One of the key stages of the election programme is the date of the poll, the petition reminded. The legislature while enacting sections 57 and 58 of the Elections Act was cognisant of the fact that situations may arise due to which the dates for the elections may be required to be changed, the plea added.
And to give an example, the petition recalled, the general elections of 2008 was delayed by 40 days by ECP keeping in view the exigency and requirement of that time. That is why, the legislature while enacting Section 58, put the overriding phrase “notwithstanding anything contained in Section 57”, at the very start of Section 58(1), knowing it all well that Section 57 enumerates something which was contrary to what Section 58 would consider as permissible.

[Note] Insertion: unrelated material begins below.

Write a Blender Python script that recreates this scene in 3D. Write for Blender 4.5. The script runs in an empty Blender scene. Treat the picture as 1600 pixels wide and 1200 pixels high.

The petition emphasised that the courts interpret the law but they do not re-write it. As per a literal interpretation of the provision of Section 58, change of the election programme or giving a fresh programme, of which poll date is an essential component or stage, is the domain of ECP.
Under no provision of the constitution or the law, the review petition argued, Supreme Court could have taken the exercise upon itself to appoint the poll date through April 4 order, adding the constitution was an organic document, it blossoms and evolves with time. The appointing of a date or changing it is an executive exercise, and certainly not a judicial exercise, the petition emphasised.